We're suspicious of how relevant the aging X99 platform (and Intel Core i7-6800K) is when X299 CPUs and motherboards are starting to hit the market, but we can't fault the community for voting for this rig at a time when AMD Ryzen, Intel X299, and the GTX 1080 Ti weren't available yet. However, pricing out an Intel Core i7 build with a GTX 1080 and 16GB of memory is a tough task at the $1,500 price point no matter which way you slice it, and we're impressed that our first Core i7 entry wasn't just a mainstream quad-core CPU, but a 6-core X99 platform.
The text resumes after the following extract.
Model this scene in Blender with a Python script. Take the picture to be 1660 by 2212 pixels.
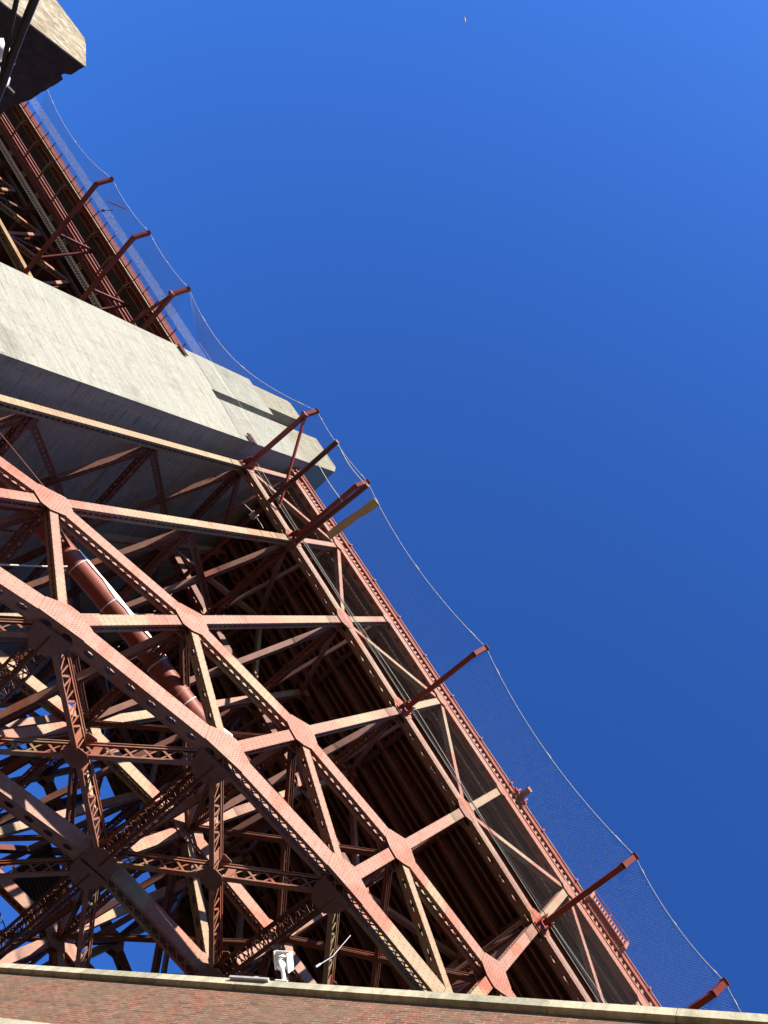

If the newest generation of Intel products or AMD Ryzen platforms are readily available, we wouldn't blame you for looking at those as options if you can manage to find a motherboard/CPU pairing at around the same cost as this configuration. Indeed, you could get the top-of-the-line Ryzen 7 1800X for half the price of this Intel CPU, and an X370 motherboard for half the price of this X99 offering, and that $600 savings could practically buy a second graphics card . . . but we'd probably spend it on upgrading the memory and the SSD.

Indeed, the storage is almost a farce; the 120GB Sandisk Plus SSD feels like having a thumb drive for a primary boot partition. Sure, it's faster than a traditional HDD, and there is a 1TB HDD to house your game library, but the capacity and sequential read/write speed of the SSD leaves us wanting. We saw similar performance shortcomings with this particular SSD in our DRAMless SSD Roundup. However, the budget was tight enough that SR-71 Blackbird had to sacrifice capacity and speed for something that was simply adequate (and it is still better than just a 7,200RPM HDD). A larger, more performance-driven SSD would most certainly improve your overall experience with this build if you have more cash to throw at it.